Skip all pictures, then print the remaining material exactly.
____ Information shown
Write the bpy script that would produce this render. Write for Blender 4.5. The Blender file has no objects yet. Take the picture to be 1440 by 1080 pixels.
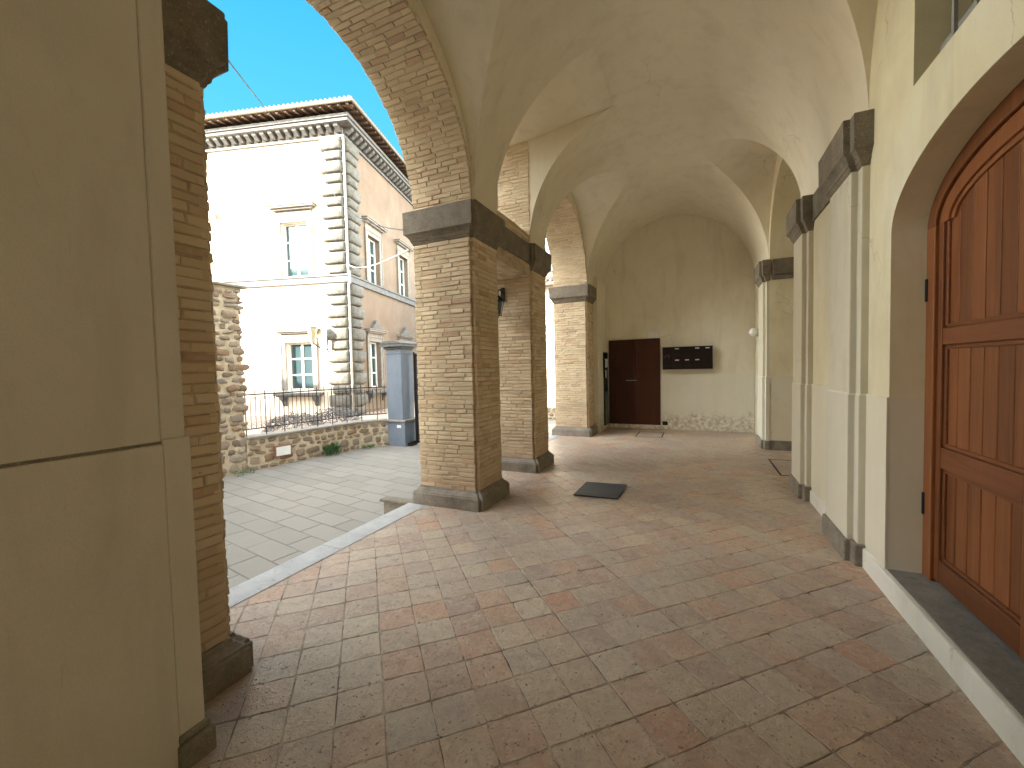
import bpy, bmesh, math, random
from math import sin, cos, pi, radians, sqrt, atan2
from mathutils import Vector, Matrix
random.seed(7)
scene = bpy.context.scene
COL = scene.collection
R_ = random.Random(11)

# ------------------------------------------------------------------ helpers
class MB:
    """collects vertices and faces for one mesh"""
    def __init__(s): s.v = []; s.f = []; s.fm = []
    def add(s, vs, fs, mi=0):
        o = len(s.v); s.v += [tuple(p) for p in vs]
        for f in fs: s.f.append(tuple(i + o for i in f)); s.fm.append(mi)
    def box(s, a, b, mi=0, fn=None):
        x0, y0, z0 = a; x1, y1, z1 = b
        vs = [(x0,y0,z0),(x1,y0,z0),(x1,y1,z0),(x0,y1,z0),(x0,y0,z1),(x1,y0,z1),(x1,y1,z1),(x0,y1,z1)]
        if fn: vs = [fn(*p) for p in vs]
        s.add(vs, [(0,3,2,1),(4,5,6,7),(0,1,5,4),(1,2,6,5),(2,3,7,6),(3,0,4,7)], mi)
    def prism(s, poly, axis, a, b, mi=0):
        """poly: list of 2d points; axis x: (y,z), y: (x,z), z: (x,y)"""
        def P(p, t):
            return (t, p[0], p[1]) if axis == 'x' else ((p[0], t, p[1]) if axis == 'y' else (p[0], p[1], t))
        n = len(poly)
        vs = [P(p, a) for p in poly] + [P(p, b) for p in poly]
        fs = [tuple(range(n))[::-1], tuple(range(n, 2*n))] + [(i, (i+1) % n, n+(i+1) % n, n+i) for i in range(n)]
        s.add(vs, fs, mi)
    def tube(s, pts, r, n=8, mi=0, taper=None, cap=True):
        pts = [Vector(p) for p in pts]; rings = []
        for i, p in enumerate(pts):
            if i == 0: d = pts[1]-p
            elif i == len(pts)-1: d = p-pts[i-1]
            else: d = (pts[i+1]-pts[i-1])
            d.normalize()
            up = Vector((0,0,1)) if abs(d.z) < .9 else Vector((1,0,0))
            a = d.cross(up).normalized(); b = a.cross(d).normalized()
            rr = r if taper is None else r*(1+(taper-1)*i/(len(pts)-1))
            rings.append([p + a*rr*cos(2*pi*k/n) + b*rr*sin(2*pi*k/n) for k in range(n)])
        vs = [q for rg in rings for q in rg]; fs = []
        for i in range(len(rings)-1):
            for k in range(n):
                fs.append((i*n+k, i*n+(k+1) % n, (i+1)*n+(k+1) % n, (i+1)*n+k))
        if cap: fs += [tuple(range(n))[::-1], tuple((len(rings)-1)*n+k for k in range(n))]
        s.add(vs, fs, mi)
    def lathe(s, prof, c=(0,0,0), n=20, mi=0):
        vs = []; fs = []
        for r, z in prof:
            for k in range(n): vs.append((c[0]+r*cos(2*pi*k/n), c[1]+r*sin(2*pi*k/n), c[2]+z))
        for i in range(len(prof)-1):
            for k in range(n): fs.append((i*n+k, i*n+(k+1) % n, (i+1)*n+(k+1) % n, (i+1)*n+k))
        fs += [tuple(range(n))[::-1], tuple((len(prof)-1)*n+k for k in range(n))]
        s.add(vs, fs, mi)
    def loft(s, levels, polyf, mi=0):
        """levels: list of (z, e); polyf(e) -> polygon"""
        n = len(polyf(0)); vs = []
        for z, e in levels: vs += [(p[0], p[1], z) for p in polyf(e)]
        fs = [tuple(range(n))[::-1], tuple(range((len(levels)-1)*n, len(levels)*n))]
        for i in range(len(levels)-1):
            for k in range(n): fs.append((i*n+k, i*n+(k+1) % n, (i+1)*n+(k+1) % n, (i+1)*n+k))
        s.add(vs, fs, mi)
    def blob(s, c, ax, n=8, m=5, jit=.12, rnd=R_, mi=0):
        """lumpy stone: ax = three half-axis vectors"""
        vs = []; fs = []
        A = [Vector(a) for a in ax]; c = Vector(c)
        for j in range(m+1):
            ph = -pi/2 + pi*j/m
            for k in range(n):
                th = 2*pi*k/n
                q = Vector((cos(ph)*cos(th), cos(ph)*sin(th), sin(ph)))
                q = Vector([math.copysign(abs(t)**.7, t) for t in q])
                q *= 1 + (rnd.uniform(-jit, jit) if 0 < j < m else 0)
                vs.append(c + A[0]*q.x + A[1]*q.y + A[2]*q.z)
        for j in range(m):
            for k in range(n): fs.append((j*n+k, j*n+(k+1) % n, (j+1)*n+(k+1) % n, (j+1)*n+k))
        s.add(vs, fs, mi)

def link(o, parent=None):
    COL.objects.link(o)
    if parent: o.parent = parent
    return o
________
◆ **Result below**
Write the bpy script that would produce this render. Write for Blender 4.5. The Blender file has no objects yet. Take the picture to be 1440 by 1080 pixels.
import bpy, bmesh, math, random
from math import sin, cos, pi, radians, sqrt, atan2
from mathutils import Vector, Matrix
random.seed(7)
scene = bpy.context.scene
COL = scene.collection
R_ = random.Random(11)

# ------------------------------------------------------------------ helpers
class MB:
    """collects vertices and faces for one mesh"""
    def __init__(s): s.v = []; s.f = []; s.fm = []
    def add(s, vs, fs, mi=0):
        o = len(s.v); s.v += [tuple(p) for p in vs]
        for f in fs: s.f.append(tuple(i + o for i in f)); s.fm.append(mi)
    def box(s, a, b, mi=0, fn=None):
        x0, y0, z0 = a; x1, y1, z1 = b
        vs = [(x0,y0,z0),(x1,y0,z0),(x1,y1,z0),(x0,y1,z0),(x0,y0,z1),(x1,y0,z1),(x1,y1,z1),(x0,y1,z1)]
        if fn: vs = [fn(*p) for p in vs]
        s.add(vs, [(0,3,2,1),(4,5,6,7),(0,1,5,4),(1,2,6,5),(2,3,7,6),(3,0,4,7)], mi)
    def prism(s, poly, axis, a, b, mi=0):
        """poly: list of 2d points; axis x: (y,z), y: (x,z), z: (x,y)"""
        def P(p, t):
            return (t, p[0], p[1]) if axis == 'x' else ((p[0], t, p[1]) if axis == 'y' else (p[0], p[1], t))
        n = len(poly)
        vs = [P(p, a) for p in poly] + [P(p, b) for p in poly]
        fs = [tuple(range(n))[::-1], tuple(range(n, 2*n))] + [(i, (i+1) % n, n+(i+1) % n, n+i) for i in range(n)]
        s.add(vs, fs, mi)
    def tube(s, pts, r, n=8, mi=0, taper=None, cap=True):
        pts = [Vector(p) for p in pts]; rings = []
        for i, p in enumerate(pts):
            if i == 0: d = pts[1]-p
            elif i == len(pts)-1: d = p-pts[i-1]
            else: d = (pts[i+1]-pts[i-1])
            d.normalize()
            up = Vector((0,0,1)) if abs(d.z) < .9 else Vector((1,0,0))
            a = d.cross(up).normalized(); b = a.cross(d).normalized()
            rr = r if taper is None else r*(1+(taper-1)*i/(len(pts)-1))
            rings.append([p + a*rr*cos(2*pi*k/n) + b*rr*sin(2*pi*k/n) for k in range(n)])
        vs = [q for rg in rings for q in rg]; fs = []
        for i in range(len(rings)-1):
            for k in range(n):
                fs.append((i*n+k, i*n+(k+1) % n, (i+1)*n+(k+1) % n, (i+1)*n+k))
        if cap: fs += [tuple(range(n))[::-1], tuple((len(rings)-1)*n+k for k in range(n))]
        s.add(vs, fs, mi)
    def lathe(s, prof, c=(0,0,0), n=20, mi=0):
        vs = []; fs = []
        for r, z in prof:
            for k in range(n): vs.append((c[0]+r*cos(2*pi*k/n), c[1]+r*sin(2*pi*k/n), c[2]+z))
        for i in range(len(prof)-1):
            for k in range(n): fs.append((i*n+k, i*n+(k+1) % n, (i+1)*n+(k+1) % n, (i+1)*n+k))
        fs += [tuple(range(n))[::-1], tuple((len(prof)-1)*n+k for k in range(n))]
        s.add(vs, fs, mi)
    def loft(s, levels, polyf, mi=0):
        """levels: list of (z, e); polyf(e) -> polygon"""
        n = len(polyf(0)); vs = []
        for z, e in levels: vs += [(p[0], p[1], z) for p in polyf(e)]
        fs = [tuple(range(n))[::-1], tuple(range((len(levels)-1)*n, len(levels)*n))]
        for i in range(len(levels)-1):
            for k in range(n): fs.append((i*n+k, i*n+(k+1) % n, (i+1)*n+(k+1) % n, (i+1)*n+k))
        s.add(vs, fs, mi)
    def blob(s, c, ax, n=8, m=5, jit=.12, rnd=R_, mi=0):
        """lumpy stone: ax = three half-axis vectors"""
        vs = []; fs = []
        A = [Vector(a) for a in ax]; c = Vector(c)
        for j in range(m+1):
            ph = -pi/2 + pi*j/m
            for k in range(n):
                th = 2*pi*k/n
                q = Vector((cos(ph)*cos(th), cos(ph)*sin(th), sin(ph)))
                q = Vector([math.copysign(abs(t)**.7, t) for t in q])
                q *= 1 + (rnd.uniform(-jit, jit) if 0 < j < m else 0)
                vs.append(c + A[0]*q.x + A[1]*q.y + A[2]*q.z)
        for j in range(m):
            for k in range(n): fs.append((j*n+k, j*n+(k+1) % n, (j+1)*n+(k+1) % n, (j+1)*n+k))
        s.add(vs, fs, mi)

def link(o, parent=None):
    COL.objects.link(o)
    if parent: o.parent = parent
    return o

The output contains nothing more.